Spooky Rapping Amis

Happy Halloween, Internet!  Now, I promised you a Martin Amis post, and dammit, I'll give you one.  It's thematic too, because Martin scared the pants off us all last Tuesday morning in a pre-Halloween surprise tactic, by, well, performing an impromptu rap.  Have a watch of this, and imagine the song at the end performed in a very posh voice by a sixty-year old white man, who would ordinarily be spouting Shakespeare in sonorous tones.  Brilliant.
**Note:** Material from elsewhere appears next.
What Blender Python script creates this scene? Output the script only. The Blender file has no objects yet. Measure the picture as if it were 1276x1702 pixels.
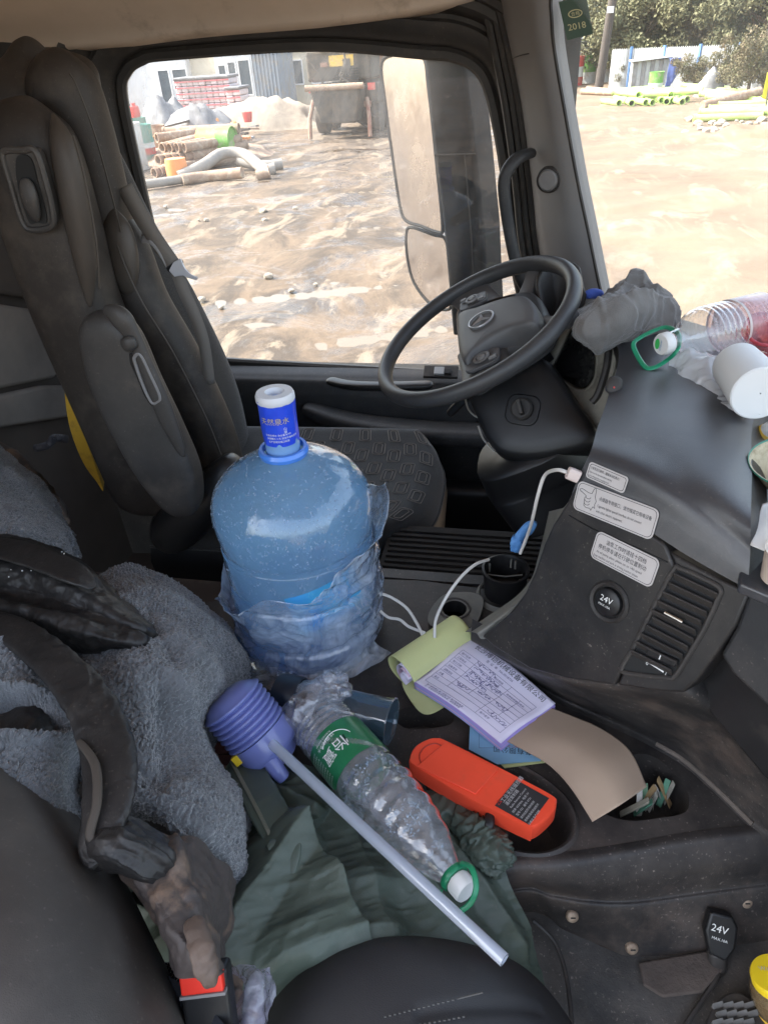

Anyway, he started off this week by talking about  genre, and asking us whether we each felt our writing was an example of realism, science-fiction, magical realism, etc..  There was quite a wide range of responses - I'd definitely say my own prose is in the realist tradition, though I do love to read some good SF.  He talked more about Don DeLillo and postmodernism - he called it an 'evolutionary genre', with the potential for huge boredom.  He added that literature doesn't, in his opinion, improve; it just evolves.  I liked that.  He referred to the postmodern elements in his novel, Money, and quoted Kingsley Amis as saying 'you shouldn't bugger about with the reader.'  Back to the notion of realism - he said that Nabokov advised writers to 'caress the details', meaning that you should write what you know, but in the way that you, as an individual, know it - and that with this, you would be imprinting yourself on the world.  He told us that Rushdie reckons writers have an inbuilt bullshit detector - you'll feel physically ill if you're going wrong in your work.  He said this happened to him, writing London Fields and trying to get a character to move in a direction that he later abandoned.  He's a big believer in the physicality of writing; more than once he's said that if you feel stuck, just get away from the work and do something else, and your body and brain will fix it up without your conscious intervention.  He talked a little about satire; writing as exaggeration, mockery through ridicule - and claimed that people feel mockery as much as they do pain, that this is present in all great tragedy - the hero's exposure to the ridicule of the crowd, or the other.

We talked about the 'units' of writing - the phrase, sentence, paragraph, chapter - which echoed a similar discussion we'd had our tutor the previous day.  Amis spoke about the importance of having as 'aesthetic sense of the paragraph' and emphasised that the writer has to show that s/he is in control of the text at all times.  He spoke for a while about our set text for the week - Bradbury's The History Man, which I found very funny, but which other people didn't like at all.  I'm not sure Amis himself liked it; he seemed to assign it merely so he could use it to exemplify a selection of practices that he thought writers would be better off avoiding - following a dialogue scene with another dialogue scene, and using long, dense, dialogue-filled paragraphs.

Then he told us all how he dislikes drama and doesn't rate it as an art-form; poetry is highest, on his scale, followed by prose, and the poor old theatre barely gets a look-in, with the exception of Shakespeare, whom he categorises as a poet rather than a dramatist, anyway.  He called drama, 'collaboration through dialogue', referred to Moliere and his contemporaries as '19th century wasters', and said that setting drama up against prose was the equivalent to letting Scunthorpe play Manchester United. We all must have looked a little agape, because our tutor was quick to leap in with the qualification that this was 'a view that not everybody shares.'  But he does like a controversy, does our Prof. Amis, and this is the week that he had a rant in the media against Katie Price.  So there you go.